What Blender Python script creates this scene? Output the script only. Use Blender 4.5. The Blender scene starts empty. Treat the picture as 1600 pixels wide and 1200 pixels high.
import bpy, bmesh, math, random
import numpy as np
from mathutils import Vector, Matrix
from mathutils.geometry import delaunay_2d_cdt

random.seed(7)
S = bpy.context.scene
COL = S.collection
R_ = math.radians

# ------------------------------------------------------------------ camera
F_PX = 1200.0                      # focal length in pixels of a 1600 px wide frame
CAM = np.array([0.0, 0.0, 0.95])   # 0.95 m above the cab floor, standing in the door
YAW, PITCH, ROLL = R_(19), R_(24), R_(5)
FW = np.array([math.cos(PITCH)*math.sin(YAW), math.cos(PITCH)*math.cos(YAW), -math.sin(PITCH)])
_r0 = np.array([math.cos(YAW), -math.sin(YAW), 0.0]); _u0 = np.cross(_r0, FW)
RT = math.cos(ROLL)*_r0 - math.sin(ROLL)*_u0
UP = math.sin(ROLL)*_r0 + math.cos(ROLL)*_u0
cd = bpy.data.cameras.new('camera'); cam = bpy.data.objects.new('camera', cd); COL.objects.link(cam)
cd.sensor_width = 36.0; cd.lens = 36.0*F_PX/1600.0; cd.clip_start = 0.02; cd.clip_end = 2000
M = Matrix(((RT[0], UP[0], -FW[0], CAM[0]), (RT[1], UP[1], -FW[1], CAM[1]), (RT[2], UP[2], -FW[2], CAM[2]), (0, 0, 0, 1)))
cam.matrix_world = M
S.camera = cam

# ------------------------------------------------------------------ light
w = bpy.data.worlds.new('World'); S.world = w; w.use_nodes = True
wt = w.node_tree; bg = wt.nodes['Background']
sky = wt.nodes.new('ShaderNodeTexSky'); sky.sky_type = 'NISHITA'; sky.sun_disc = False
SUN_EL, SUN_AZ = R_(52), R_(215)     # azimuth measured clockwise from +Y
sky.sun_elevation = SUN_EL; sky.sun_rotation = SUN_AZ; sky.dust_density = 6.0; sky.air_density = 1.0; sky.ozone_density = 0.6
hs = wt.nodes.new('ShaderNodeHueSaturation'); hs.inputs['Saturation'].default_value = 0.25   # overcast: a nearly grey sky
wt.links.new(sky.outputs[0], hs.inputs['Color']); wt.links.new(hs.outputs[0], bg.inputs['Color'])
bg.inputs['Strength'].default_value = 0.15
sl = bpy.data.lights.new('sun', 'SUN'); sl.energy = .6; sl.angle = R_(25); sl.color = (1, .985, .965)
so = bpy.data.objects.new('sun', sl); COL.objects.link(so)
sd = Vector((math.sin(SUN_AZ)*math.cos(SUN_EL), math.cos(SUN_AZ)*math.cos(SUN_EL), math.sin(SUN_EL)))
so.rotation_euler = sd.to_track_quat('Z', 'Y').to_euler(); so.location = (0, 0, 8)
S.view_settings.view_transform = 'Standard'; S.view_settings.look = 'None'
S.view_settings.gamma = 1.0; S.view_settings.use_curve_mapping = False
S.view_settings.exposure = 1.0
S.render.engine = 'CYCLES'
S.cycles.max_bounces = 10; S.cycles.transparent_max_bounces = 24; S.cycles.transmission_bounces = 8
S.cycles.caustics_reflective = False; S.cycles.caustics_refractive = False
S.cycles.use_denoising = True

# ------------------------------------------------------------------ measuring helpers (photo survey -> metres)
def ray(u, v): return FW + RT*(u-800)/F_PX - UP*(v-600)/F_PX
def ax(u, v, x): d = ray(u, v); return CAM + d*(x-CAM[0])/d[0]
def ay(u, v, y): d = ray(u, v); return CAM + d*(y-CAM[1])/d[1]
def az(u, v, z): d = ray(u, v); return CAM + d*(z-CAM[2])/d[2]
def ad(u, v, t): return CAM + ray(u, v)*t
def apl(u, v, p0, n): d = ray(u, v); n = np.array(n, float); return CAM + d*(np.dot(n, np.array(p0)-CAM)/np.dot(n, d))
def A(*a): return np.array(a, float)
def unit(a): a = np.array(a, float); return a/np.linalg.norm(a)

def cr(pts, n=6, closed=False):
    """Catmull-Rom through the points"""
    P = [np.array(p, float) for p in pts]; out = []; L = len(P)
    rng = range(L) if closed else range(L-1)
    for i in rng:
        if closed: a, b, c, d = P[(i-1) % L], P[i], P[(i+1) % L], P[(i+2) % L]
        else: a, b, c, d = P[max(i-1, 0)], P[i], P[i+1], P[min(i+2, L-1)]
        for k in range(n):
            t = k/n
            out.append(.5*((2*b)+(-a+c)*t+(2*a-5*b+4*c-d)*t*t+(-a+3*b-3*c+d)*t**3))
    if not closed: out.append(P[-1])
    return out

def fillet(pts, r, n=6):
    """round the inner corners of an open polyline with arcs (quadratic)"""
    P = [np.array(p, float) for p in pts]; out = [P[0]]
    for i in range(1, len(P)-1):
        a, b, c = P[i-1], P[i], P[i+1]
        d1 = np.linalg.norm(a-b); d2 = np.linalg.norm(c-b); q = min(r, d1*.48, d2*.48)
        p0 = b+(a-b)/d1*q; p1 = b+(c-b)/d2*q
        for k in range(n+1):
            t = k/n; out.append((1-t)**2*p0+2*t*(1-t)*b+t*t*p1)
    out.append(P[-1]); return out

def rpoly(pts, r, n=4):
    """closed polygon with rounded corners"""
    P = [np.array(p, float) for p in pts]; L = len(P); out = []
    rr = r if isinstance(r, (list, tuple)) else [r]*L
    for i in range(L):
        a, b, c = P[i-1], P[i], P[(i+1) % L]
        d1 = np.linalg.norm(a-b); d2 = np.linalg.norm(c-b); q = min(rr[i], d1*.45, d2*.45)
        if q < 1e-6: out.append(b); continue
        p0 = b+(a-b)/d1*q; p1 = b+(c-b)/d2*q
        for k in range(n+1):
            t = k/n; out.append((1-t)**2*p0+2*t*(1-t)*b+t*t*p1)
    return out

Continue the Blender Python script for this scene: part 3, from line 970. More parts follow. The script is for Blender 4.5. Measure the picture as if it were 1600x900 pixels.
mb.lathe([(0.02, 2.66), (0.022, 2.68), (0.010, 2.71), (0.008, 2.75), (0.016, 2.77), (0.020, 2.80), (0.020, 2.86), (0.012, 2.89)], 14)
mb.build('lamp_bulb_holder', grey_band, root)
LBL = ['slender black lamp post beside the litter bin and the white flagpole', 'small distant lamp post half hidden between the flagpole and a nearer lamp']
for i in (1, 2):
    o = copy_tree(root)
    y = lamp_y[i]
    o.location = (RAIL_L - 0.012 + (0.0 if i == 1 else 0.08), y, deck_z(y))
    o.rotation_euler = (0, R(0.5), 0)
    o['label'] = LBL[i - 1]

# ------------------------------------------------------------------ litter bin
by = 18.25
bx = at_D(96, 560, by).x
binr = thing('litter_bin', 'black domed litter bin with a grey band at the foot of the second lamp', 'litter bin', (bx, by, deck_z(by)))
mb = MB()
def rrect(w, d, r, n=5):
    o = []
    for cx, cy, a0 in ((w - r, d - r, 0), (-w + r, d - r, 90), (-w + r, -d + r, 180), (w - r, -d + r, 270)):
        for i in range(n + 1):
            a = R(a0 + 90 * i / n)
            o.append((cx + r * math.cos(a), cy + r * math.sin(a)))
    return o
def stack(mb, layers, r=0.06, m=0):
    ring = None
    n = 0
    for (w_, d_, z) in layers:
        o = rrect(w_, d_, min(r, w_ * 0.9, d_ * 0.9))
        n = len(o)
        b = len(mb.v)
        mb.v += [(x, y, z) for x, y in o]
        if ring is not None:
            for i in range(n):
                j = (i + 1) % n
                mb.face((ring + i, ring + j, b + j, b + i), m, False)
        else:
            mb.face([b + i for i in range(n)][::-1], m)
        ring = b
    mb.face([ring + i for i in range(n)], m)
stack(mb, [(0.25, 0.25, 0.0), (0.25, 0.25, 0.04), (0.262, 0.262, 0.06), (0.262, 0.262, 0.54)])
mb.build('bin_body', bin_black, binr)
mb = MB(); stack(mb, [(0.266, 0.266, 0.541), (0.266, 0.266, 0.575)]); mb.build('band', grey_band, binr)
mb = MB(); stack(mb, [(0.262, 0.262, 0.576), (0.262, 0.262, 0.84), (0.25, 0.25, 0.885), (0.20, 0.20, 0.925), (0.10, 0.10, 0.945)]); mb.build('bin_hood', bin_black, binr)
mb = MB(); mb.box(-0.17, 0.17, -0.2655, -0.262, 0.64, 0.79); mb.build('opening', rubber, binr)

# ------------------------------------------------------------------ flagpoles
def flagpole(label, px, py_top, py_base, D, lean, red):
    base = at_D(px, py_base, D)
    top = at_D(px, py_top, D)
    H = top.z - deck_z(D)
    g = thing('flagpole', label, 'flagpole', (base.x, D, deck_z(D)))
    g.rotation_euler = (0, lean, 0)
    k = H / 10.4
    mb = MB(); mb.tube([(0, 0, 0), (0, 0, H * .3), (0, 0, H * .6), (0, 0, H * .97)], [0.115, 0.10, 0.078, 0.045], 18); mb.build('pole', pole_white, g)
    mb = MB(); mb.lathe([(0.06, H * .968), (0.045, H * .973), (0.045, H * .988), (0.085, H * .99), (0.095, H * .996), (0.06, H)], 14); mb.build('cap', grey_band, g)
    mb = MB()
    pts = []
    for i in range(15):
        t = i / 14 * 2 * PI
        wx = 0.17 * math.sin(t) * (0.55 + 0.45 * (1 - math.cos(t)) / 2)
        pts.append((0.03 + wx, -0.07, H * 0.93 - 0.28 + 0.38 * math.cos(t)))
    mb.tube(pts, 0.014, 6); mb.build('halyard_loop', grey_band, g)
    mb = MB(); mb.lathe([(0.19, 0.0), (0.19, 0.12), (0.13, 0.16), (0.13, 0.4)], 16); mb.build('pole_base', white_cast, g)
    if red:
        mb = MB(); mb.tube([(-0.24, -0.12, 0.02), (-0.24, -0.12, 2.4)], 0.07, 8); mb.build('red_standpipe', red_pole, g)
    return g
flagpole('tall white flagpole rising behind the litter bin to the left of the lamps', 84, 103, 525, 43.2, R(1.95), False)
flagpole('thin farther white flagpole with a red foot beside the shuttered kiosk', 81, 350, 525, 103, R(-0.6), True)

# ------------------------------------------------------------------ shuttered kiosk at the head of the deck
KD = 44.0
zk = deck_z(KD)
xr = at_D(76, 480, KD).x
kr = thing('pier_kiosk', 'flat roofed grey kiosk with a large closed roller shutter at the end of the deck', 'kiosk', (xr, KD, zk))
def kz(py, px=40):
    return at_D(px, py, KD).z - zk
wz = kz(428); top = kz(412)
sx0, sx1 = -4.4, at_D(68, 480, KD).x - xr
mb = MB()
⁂
▶ TASK TO CARRY OUT:
Give back exactly the material above from its opening line to the line bearing "R_ = math.radians".

▶ SOLUTION FOR THIS EXERCISE:
What Blender Python script creates this scene? Output the script only. Use Blender 4.5. The Blender scene starts empty. Treat the picture as 1600 pixels wide and 1200 pixels high.
import bpy, bmesh, math, random
import numpy as np
from mathutils import Vector, Matrix
from mathutils.geometry import delaunay_2d_cdt

random.seed(7)
S = bpy.context.scene
COL = S.collection
R_ = math.radians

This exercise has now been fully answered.